Adding to his roster of collabs with Kelly Wearstler, Herman Miller and Bergdorf Goodman, Los Angeles–based ceramicist Ben Medansky is teaming up with international sneaker brand Koio. The result? A pair of white leather sneakers that embody Medansky’s iron-rich clay medium, as well as a blue rubber sole and innovative ceramic-accented laces.

Koio and Ben Medansky
Koio and Ben Medansky

Why sneakers? “I wanted to collaborate with Koio because I admired their new take on a classic sneaker and their dedication to craftsmanship,” says Medansky, a Maison&Objet exhibitor. “I approached the design process by taking elements from my own art and applying them to the shoe. Blue, which we used for the sole, is an important color in my work because of its universal beauty. I also wanted to create something that I hadn’t seen before, which led to the ceramic accent on the laces that I call ‘shoelery.’”

Ben Medansky; courtesy Ben Medansky
Ben Medansky; courtesy Ben Medansky

Produced by the team that makes Chanel’s leather goods, the sneakers retail for $348 and are part of a series of collaborations for the leather brand. Medansky’s work has also been in the news lately for having been acquired by the Los Angeles County Museum of Art‎.

“We wanted to collaborate with Ben because his innovative approach to the age-old art of ceramics feels very relevant to us.

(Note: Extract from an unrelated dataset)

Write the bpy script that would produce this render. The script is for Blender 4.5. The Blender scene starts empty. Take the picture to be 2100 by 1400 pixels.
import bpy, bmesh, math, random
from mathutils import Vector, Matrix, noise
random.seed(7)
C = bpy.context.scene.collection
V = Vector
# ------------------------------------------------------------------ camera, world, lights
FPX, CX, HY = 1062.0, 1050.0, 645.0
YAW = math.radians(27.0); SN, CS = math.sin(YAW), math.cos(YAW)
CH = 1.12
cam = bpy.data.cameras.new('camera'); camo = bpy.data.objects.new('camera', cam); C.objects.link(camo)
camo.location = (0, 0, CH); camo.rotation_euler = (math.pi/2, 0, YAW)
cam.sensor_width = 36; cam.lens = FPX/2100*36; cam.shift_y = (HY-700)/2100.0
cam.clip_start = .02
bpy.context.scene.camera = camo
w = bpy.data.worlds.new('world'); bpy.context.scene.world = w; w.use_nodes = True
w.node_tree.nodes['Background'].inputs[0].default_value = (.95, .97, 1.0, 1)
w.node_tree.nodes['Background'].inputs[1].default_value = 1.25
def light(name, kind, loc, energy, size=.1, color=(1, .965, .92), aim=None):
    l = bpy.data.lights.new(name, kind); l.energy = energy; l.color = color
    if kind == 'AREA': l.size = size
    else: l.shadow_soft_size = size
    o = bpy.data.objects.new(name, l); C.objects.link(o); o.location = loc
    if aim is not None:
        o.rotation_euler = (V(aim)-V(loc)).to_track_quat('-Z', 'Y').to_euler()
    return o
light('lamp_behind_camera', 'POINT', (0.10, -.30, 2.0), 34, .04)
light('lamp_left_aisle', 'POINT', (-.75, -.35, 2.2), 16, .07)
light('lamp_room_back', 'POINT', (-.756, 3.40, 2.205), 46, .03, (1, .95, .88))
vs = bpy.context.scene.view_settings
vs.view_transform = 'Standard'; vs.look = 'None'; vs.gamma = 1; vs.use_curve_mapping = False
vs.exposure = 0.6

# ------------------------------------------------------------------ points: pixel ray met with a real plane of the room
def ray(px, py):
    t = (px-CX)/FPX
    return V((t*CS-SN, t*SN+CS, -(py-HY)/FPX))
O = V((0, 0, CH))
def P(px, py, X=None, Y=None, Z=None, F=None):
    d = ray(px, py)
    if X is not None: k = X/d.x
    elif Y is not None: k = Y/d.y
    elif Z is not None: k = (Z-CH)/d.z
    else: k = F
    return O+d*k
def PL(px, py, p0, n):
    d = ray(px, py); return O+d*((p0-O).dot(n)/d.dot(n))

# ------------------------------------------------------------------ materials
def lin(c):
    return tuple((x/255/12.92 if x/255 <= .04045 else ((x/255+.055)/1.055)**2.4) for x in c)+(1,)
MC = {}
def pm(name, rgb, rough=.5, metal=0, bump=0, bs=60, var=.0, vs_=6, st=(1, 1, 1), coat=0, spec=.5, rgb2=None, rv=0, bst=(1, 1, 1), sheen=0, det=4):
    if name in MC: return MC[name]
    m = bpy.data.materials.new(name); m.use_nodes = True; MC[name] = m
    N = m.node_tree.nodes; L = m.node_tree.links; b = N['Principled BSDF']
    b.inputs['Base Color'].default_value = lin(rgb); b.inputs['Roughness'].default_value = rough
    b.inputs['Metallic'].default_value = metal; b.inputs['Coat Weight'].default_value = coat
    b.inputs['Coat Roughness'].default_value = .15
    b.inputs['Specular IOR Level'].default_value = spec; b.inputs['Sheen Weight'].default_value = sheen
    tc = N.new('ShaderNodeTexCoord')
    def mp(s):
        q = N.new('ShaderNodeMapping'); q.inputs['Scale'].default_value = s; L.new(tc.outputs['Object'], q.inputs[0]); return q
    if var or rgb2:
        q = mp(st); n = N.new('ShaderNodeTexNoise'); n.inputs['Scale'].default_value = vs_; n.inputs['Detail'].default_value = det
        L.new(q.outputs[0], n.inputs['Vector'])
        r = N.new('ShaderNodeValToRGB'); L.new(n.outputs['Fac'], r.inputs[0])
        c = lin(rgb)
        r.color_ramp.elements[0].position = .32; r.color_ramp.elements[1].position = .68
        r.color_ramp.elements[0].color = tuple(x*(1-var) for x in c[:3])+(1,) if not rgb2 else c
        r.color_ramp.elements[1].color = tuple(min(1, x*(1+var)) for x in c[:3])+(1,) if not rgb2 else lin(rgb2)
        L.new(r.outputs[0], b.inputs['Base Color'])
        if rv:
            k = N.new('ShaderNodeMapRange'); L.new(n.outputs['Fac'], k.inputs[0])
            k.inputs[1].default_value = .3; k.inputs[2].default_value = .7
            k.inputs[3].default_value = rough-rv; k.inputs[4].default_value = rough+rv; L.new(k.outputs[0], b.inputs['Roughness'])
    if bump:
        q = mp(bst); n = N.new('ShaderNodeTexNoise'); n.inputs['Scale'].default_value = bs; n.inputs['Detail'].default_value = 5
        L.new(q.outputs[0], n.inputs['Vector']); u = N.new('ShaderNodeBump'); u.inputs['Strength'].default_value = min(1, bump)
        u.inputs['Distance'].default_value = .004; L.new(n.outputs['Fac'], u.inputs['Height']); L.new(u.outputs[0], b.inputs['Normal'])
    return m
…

His work offers an impressively modern take on arguably the world’s most ancient art form, fusing a futuristic, industrial aesthetic with primitive, lo-fi form,” says Chris Wichert, co-founder and co-CEO of Koio.

“Just as his work is a meditation on minimalism and mechanics, remastered in an eternal material, Koio fuses a modern, minimalist, ready-for-anything aesthetic with a refreshing take on Old World craftsmanship. We loved Ben’s idea of including a ceramic accent on the shoe, in the form of ‘shoelery,’ as an ode to our parallel approaches to reinventing the ancient art forms of ceramics and shoemaking.”